— Start of Supplied material —
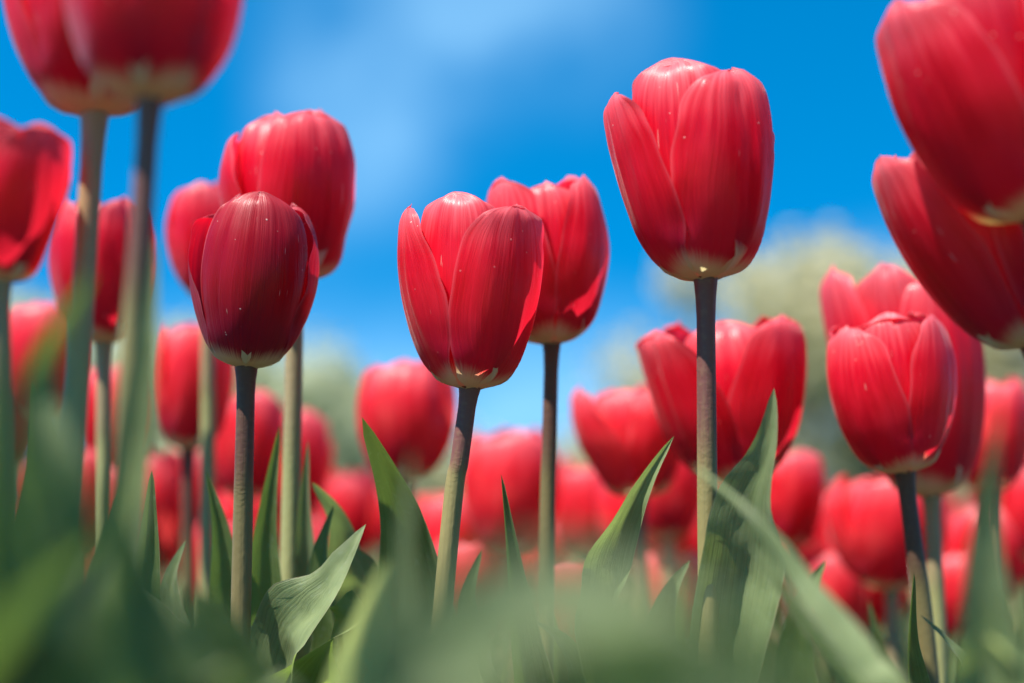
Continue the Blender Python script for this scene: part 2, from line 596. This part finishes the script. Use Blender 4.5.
# spin: 0 puts outer petal 0 to the viewer's right; -90 puts it facing the viewer.
# outer petals at spin+0/120/240, inner at spin+60/180/300
# ---- the sharp row
T9 = tulip('tallest sharp red tulip standing alone against the blue sky on a purple stem', (706, 281), .55, 172, 212, tilt=-4, tip=2, spin=-55,
           low=(708, 560), seed=11, sr=.0038, close=.04,
           spec={0: dict(lean=.0, wid=1.08, hs=.95, fold=.2, crease=1.0, point=3.6, close=.12), 2: dict(lean=.06, wid=1.02, hs=.92, fold=-.1, point=3.4, close=.0),
                 5: dict(hs=1.03, close=.22, wid=1.05, lean=.03, point=4.2, lip=0), 3: dict(hs=.72, lean=.13, close=0), 4: dict(hs=.96, lean=.02)})
T7 = tulip('sharp red tulip with scuffed petals in the middle of the picture', (470, 390), .572, 150, 190, tilt=1, tip=3, spin=-50, low=(450, 530), seed=23, sr=.0037,
           spec={0: dict(hs=.95, wid=1.08, fold=.0, lean=.03, point=3.8, close=.08), 2: dict(hs=.97, wid=1.02, lean=.05, fold=-.1, point=3.6, close=.05),
                 5: dict(hs=1.02, close=.16, wid=1.0, point=4.5, lean=.02, lip=.015), 3: dict(hs=.96, lean=.02), 4: dict(hs=.99)}, close=.08)
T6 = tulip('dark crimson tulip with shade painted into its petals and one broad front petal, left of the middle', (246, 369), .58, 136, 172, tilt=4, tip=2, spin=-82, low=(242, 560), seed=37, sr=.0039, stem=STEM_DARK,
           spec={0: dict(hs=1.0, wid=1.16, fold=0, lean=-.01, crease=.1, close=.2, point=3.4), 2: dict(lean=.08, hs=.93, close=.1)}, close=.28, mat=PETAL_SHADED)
T5 = tulip('bright red tulip behind the dark crimson tulip, its head higher', (296, 283), .66, 146, 168, tilt=-4, tip=2, spin=-52, low=(290, 540), seed=41, sr=.0042, stem=STEM_GREEN,
           spec={0: dict(hs=.98, wid=1.08, lean=.0), 2: dict(hs=.93, wid=.95, lean=.03), 5: dict(hs=1.0, close=.35)})
T8 = tulip('slightly blurred red tulip on a dark stem behind the middle tulip', (552, 345), .645, 136, 172, tilt=-3, tip=3, spin=-25, low=(547, 540), seed=53, sr=.0034, stem=STEM_DARK,
           spec={0: dict(hs=.97, wid=1.0, lean=.02, fold=.3), 3: dict(hs=1.01, lean=.07, fold=.8), 5: dict(hs=.93, close=.3)})
T12 = tulip('red tulip on a dark stem at right, standing in front of a taller bloom', (905, 474), .64, 134, 160, tilt=-7, tip=2, spin=-30, low=(926, 640), seed=61, sr=.0040, stem=STEM_DARK,
            spec={5: dict(hs=1.0, close=.2), 2: dict(hs=.95, lean=.03)}, close=.12)
T13 = tulip('red tulip with two pointed petals rising behind the front bloom at right', (932, 497), .72, 150, 228, tilt=-6, tip=0, spin=-58, low=(938, 640), seed=67, sr=.0042, stem=STEM_GREEN,
            spec={2: dict(lean=.10, hs=1.06, point=1.8, close=.05), 5: dict(lean=.05, hs=1.02, point=1.8), 3: dict(lean=.1, hs=1.0)}, close=.05)
T14 = tulip('bright red blurred tulip crossed by the tall purple stem of the tallest flower', (738, 484), .70, 158, 168, tilt=-4, tip=2, spin=-35, low=(742, 640), seed=71, sr=.0042,
            spec={2: dict(lean=.13, hs=.93, point=2.7, close=-.05, fold=-.5), 0: dict(hs=.97, wid=1.12), 5: dict(hs=.96, close=.3)}, close=.1)
# ---- blurred tulips nearer than the sharp row
T1 = tulip('large blurred red tulip cut by the upper left edge, stem nearest the left', (95, 116), .47, 186, 215, tilt=-3, tip=0, spin=-70, low=(72, 470), seed=83, sr=.0038, stem=STEM_GREEN)
T1b = tulip('largest blurred red tulip at the top left, on the thin purple stem', (150, 102), .40, 200, 230, tilt=0, tip=0, spin=-90, low=(128, 420), seed=89, sr=.0032, stem=STEM)
T2 = tulip('half visible blurred red tulip at the left edge of the picture', (-4, 284), .45, 128, 160, tilt=3, tip=2, spin=-35, low=(2, 480), seed=97, stem=STEM_GREEN, close=.05,
           spec={0: dict(lean=.05, hs=.98)})
T10 = tulip('large blurred red tulip cut by the upper right corner', (1036, 219), .47, 215, 250, tilt=-16, tip=4, spin=-35, low=(1075, 420), seed=101, close=.12)
T11 = tulip('leaning red tulip at the right edge under the corner bloom', (1034, 346), .50, 165, 235, tilt=-23, tip=0, spin=-50, low=(1075, 480), seed=103, close=.08)
# ---- blurred tulips behind
BACK = [
    # label, base px, depth, wpx, hpx, tilt, spin, seed
    ('blurred red tulip between the two stems at upper left', (104, 344), .74, 112, 146, -2, -40, 201, .03),
    ('blurred tulip peeping out at the left of the bright red bloom', (208, 300), .80, 82, 118, -3, -80, 203, .03),
    ('blurred crimson tulip low behind the dark crimson one, left side', (188, 450), .86, 92, 128, 3, -60, 205, .02),
    ('round blurred red tulip low to the left of the middle bloom', (404, 482), .84, 106, 122, 0, -90, 207, .0),
    ('blurred red tulip with pointed left petal, left of the bloom behind the tall stem', (640, 498), .82, 118, 114, -4, -50, 209, .22),
    ('blurred red tulip low between the tall stem and the red bloom at right', (790, 548), .95, 80, 96, 0, -70, 211, .0),
    ('blurred red tulip low beneath the paired blooms at right', (892, 590), .88, 130, 118, 0, -85, 213, .0),
    ('blurred red tulip at the right edge, below the leaning bloom', (990, 492), .90, 96, 116, 0, -45, 215, .05),
    ('blurred red tulip at the far right edge behind the grey-green leaf', (1034, 560), 1.0, 84, 100, 0, -85, 217, .0),
    ('blurred scarlet tulip low between two middle stems', (512, 560), .98, 108, 128, 0, -80, 219, .0),
    ('blurred scarlet tulip in front of the low red bloom at the left middle', (450, 590), 1.1, 84, 92, -4, -50, 221, .0),
    ('blurred salmon tulip low at left under the crimson one', (196, 546), 1.15, 62, 96, 0, -90, 223, .0),
    ('blurred red tulip low right of the dark crimson stem', (292, 520), 1.05, 88, 108, 0, -60, 225, .0),
    ('blurred deep red tulip close behind the left leaves', (38, 420), .86, 100, 120, 0, -60, 227, .0),
    ('blurred scarlet tulip low right of the crooked leaf', (688, 600), 1.05, 90, 104, 0, -90, 229, .0),
    ('blurred red tulip low just left of the tall stem', (668, 540), .98, 84, 100, 0, -90, 231, .0),
    ('blurred scarlet tulip low left of the crooked leaf', (586, 560), 1.12, 78, 96, 0, -50, 233, .0),
    ('blurred orange red tulip low beside the beige stem', (350, 560), 1.2, 64, 88, 0, -90, 235, .0),
    ('short blurred orange red tulip low in the gap right of the thin dark stem', (566, 650), .95, 66, 84, 0, -90, 241, .0),
    ('short blurred scarlet tulip deep in the gap left of the dark crimson tulip stem', (212, 614), .95, 70, 100, 10, -50, 243, .0),
    ('short blurred scarlet tulip low behind the tall purple stem', (680, 650), 1.0, 84, 96, 0, -60, 245, .0),
    ('short blurred scarlet tulip low behind the slanting grey-green leaves', (838, 652), .95, 80, 98, -6, -90, 247, .0),
    ('short blurred scarlet tulip between the middle stem and the narrow upright leaf', (468, 640), 1.0, 84, 100, 0, -50, 249, .0),
    ('short blurred scarlet tulip low at the lower right beside the upright blurred leaf', (958, 640), 1.0, 70, 90, 0, -50, 251, .0),
    ('blurred red tulip low at the far left edge behind the dark leaves', (-4, 470), .86, 92, 120, 0, -50, 253, .0),
    ('blurred coral tulip low between the left stems and the crimson tulips', (146, 560), 1.0, 84, 108, 0, -70, 255, .0),
    ('blurred coral tulip lowest at the left, under the left stems', (70, 560), .98, 84, 112, 0, -40, 257, .0),
    ('blurred coral tulip just right of the low crimson tulip at left', (244, 500), .98, 84, 108, 4, -60, 259, .0),
    ('blurred red tulip low near the left stems', (108, 470), 1.0, 76, 104, 0, -30, 237, .0),
    ('blurred red tulip low at right, left of the paired blooms', (842, 578), 1.1, 74, 92, 0, -50, 239, .0),
]
BT = []
for i, (lab, b, d, w, h, tl, sp, sd_, ln) in enumerate(BACK):
    far = d > .80
    BT.append(tulip(lab, b, d, w, h, tilt=tl, tip=2, spin=sp, seed=sd_, close=.22, sr=.0040, stem=random.Random(sd_).choice([STEM_GREEN, STEM_DARK, STEM]),
                    spec={2: dict(lean=ln), 5: dict(hs=.95)}, mat=PETAL_FAR if far else None))

# leaves low on every tulip built so far
for i, t in enumerate([T9, T7, T6, T5, T8, T12, T13, T14, T1, T1b, T2, T10, T11] + BT):
    auto_leaves(t, 500 + i, 2 if i < 13 else 3, .17 if i < 13 else .20, .27 if i < 13 else .31)

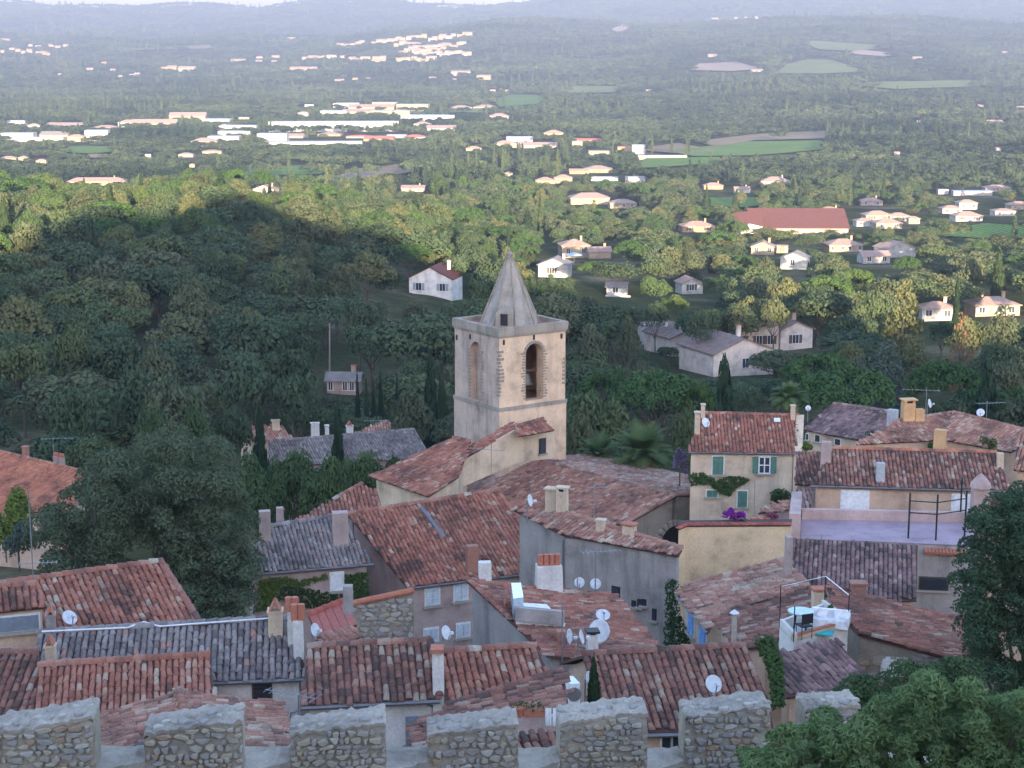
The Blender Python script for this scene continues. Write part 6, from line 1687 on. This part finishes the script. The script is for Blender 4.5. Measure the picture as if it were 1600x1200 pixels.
MB().box((0, 0, .15), (1.3, .55, .28)).build('seat', WHITE, o, loc=True); MB().box((0, .28, .32), (1.3, .14, .4)).build('backrest', WHITE, o, loc=True)
for x in (-.62, .62): MB().box((x, 0, .28), (.12, .55, .26)).build('armrest', WHITE, o, loc=True)
for k, (x, a) in enumerate(((-.25, .3), (.3, -.35), (.5, .5))):
    MB().box((0, 0, .0), (.34, .12, .3), taper=.8).build('cushion', WHITE, o, WORLD[o.name] @ Matrix.Translation((x, .1, .40)) @ Matrix.Rotation(a, 4, 'Y') @ Matrix.Rotation(-.4, 4, 'X'))
q = onterr(1280, 989); o = thing('floor_mat', 'turquoise mat in front of the garden sofa', 'mat', q, R(-18))
MB().box((0, 0, .03), (.95, .5, .05)).build('mat', plain('turquoise', (.05, .36, .36), .8), o, loc=True)
# courtyard: cooler unit, pots, washing
q = at(893, 1096, 45.5); o = thing('air_conditioner', 'white air conditioner unit in the courtyard', 'air conditioner', q)
MB().box((0, 0, .30), (.28, .6, .66), Matrix.Rotation(.3, 3, 'Z')).build('casing', WHITE, o, loc=True); MB().lathe([(.2, 0), (.2, .03)], 14, c=(.06, -.33, .34), M=Matrix.Rotation(R(90), 3, 'X')).build('fan_grille', METAL, o, loc=True)
for x in (-.1, .1): MB().box((x, 0, -.2), (.04, .5, .4)).build('foot', METAL, o, loc=True)
MB_COURT = thing('courtyard_wall', 'pink courtyard wall seen through the crenel', 'wall', at(845, 1150, 40))
MB().prism([at(x, y, 40) for x, y in ((800, 1119), (882, 1122), (882, 1180), (800, 1180))], (0, .25, 0)).build('wall_face', WROSE, MB_COURT)
for x, wd, t in ((812, .34, 'round terracotta pot on the courtyard wall'), (835, .5, 'long terracotta trough with green herbs')):
    q = at(x, 1119, 40.1); o = thing('flower_pot', t, 'flower pot', q)
    if wd > .4: MB().box((0, 0, .10), (wd, .2, .2), taper=1.1).build('trough', POT, o, loc=True)
    else: MB().lathe([(.11, 0), (.16, .22), (.18, .22), (.18, .27), (.14, .27)], 12).build('pot', POT, o, loc=True)
    v_, f_ = leaves(RG, RG.normal(size=(90, 3)) * [wd * .3, .06, .05] + [0, 0, .27], np.tile([0, 0, 1.0], (90, 1)), .04)
    local(bpy.data.objects.new('herbs', fast_mesh('herbs', v_, f_, [IVY], tv=RG.random(90))), o)
for k, (x, w_) in enumerate(((857, 10), (869, 11))):
    q = at(x, 1106, 39.5); o = thing('washing', ['white towel hung in the courtyard, near the troughs', 'white cloth hung in the courtyard beside the merlon'][k], 'laundry', q)
    n_ = 8; wm = w_ * 39.5 / FP; vs = []
    for r_ in range(7):
        for c_ in range(n_ + 1): vs.append((-wm / 2 + wm * c_ / n_, .03 * math.sin(c_ * 1.7 + k) * (r_ / 6), -.46 * r_ / 6))
    mb = MB().add(vs, [(r_ * (n_ + 1) + c_, r_ * (n_ + 1) + c_ + 1, (r_ + 1) * (n_ + 1) + c_ + 1, (r_ + 1) * (n_ + 1) + c_) for r_ in range(6) for c_ in range(n_)])
    mb.build('cloth', WHITE, o, loc=True)
h = house('house', 'little dark roofed shed in the gap of the battlements', 845, 1160, 37)
roof(h, ((814, 1182), (876, 1176)), 36.5, 15, [(800, 1150), (885, 1140), (885, 1200), (800, 1205)], 'dark', wall=None, near=True)
# parasol and awning down the valley
q = ghit(897, 412); o = thing('parasol', 'pale blue parasol beside the small white house', 'parasol', q)
MB().lathe([(2.3, 2.3), (1.2, 2.75), (.1, 3.1)], 8).build('canopy', plain('parasol_cloth', (.40, .52, .66), .8), o, loc=True); MB().tube([(0, 0, 0), (0, 0, 2.9)], .04, 6).build('pole', METAL, o, loc=True)
q = at(1306, 455, 375); o = thing('awning', 'bright red awning among shaded cypresses', 'awning', q)
MB().prism([(-1.6, 0, 0), (1.6, 0, 0), (1.6, 1.6, .7), (-1.6, 1.6, .7)], (0, 0, .06)).build('cloth', plain('red_cloth', (.60, .03, .05), .7), o, loc=True)
for x in (-1.5, 1.5): MB().tube([(x, .1, -3.5), (x, .1, 0)], .05, 5).build('post', METAL, o, loc=True)

# ------------------------------------------------------------------ foreground trees and climbers
def big_tree(name, label, c, lobes, n, size, aspect, mat, trunkpts, r_, jitter=.7):
    rg_ = np.random.default_rng(int(abs(c[0]) * 10) + 3)
    o = thing(name, label, 'tree', c)
    V_, F_, tv_ = lobes_crown(rg_, lobes, n, size, aspect, jitter)
    local(bpy.data.objects.new('crown', fast_mesh('crown', V_, F_, [mat], tv=tv_)), o)
    mb = MB().tube(trunkpts, r_, 9, r2=r_ * .6)
    top = Vector(trunkpts[-1])
    for k in range(0, len(lobes), max(1, len(lobes) // 12)):
        q = Vector(lobes[k][:3]); mb.tube([top - ZV * .4, (top + q) / 2 - ZV * .3, q], r_ * .34, 6, r2=.03)
    mb.build('trunk', BARK, o, loc=True)
    return o
def px_lobes(D, poly, n, rmin, rmax, depth, base, seed):
    """lobes spread through the volume whose outline the photograph shows"""
    rg_ = random.Random(seed); out = []
    xs = [q[0] for q in poly]; ys = [q[1] for q in poly]
    while len(out) < n:
        x, y = rg_.uniform(min(xs), max(xs)), rg_.uniform(min(ys), max(ys))
        if not inpoly(np.array([x]), np.array([y]), poly)[0]: continue
        P = at(x, y, D + rg_.uniform(-.5, .5) * depth) - base
        r_ = rg_.uniform(rmin, rmax); out.append((P.x, P.y, P.z, r_, r_ * .82))
    return out
ZB = CZ - 29
b0 = Vector((at(220, 800, 72).x, 72, ZB))
pol = [(85, 790), (120, 745), (170, 712), (225, 685), (290, 680), (345, 705), (372, 760), (388, 830), (392, 900), (380, 960), (320, 985), (240, 985), (150, 970), (75, 930), (45, 850)]
big_tree('oak_tree', 'great dark oak spreading behind the red roof', b0, px_lobes(72, pol, 300, .3, .85, 7.5, b0, 1), 95000, .08, 1.0, leafmat('holm_oak_leaves', (.086, .118, .082), .3), [(0, 0, -1), (.2, 0, 2), (.1, .2, 4)], .5)
b0 = Vector((at(1600, 950, 54).x + .5, 54, ZB + 1))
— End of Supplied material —
- [Problem statement]:
Begin at the first line of the data above and repeat each line exactly, stopping after the line containing "T6 = tulip('dark". Omit the pictures.

- [Exercise answer]:
Continue the Blender Python script for this scene: part 2, from line 596. This part finishes the script. Use Blender 4.5.
# spin: 0 puts outer petal 0 to the viewer's right; -90 puts it facing the viewer.
# outer petals at spin+0/120/240, inner at spin+60/180/300
# ---- the sharp row
T9 = tulip('tallest sharp red tulip standing alone against the blue sky on a purple stem', (706, 281), .55, 172, 212, tilt=-4, tip=2, spin=-55,
           low=(708, 560), seed=11, sr=.0038, close=.04,
           spec={0: dict(lean=.0, wid=1.08, hs=.95, fold=.2, crease=1.0, point=3.6, close=.12), 2: dict(lean=.06, wid=1.02, hs=.92, fold=-.1, point=3.4, close=.0),
                 5: dict(hs=1.03, close=.22, wid=1.05, lean=.03, point=4.2, lip=0), 3: dict(hs=.72, lean=.13, close=0), 4: dict(hs=.96, lean=.02)})
T7 = tulip('sharp red tulip with scuffed petals in the middle of the picture', (470, 390), .572, 150, 190, tilt=1, tip=3, spin=-50, low=(450, 530), seed=23, sr=.0037,
           spec={0: dict(hs=.95, wid=1.08, fold=.0, lean=.03, point=3.8, close=.08), 2: dict(hs=.97, wid=1.02, lean=.05, fold=-.1, point=3.6, close=.05),
                 5: dict(hs=1.02, close=.16, wid=1.0, point=4.5, lean=.02, lip=.015), 3: dict(hs=.96, lean=.02), 4: dict(hs=.99)}, close=.08)
T6 = tulip('dark crimson tulip with shade painted into its petals and one broad front petal, left of the middle', (246, 369), .58, 136, 172, tilt=4, tip=2, spin=-82, low=(242, 560), seed=37, sr=.0039, stem=STEM_DARK,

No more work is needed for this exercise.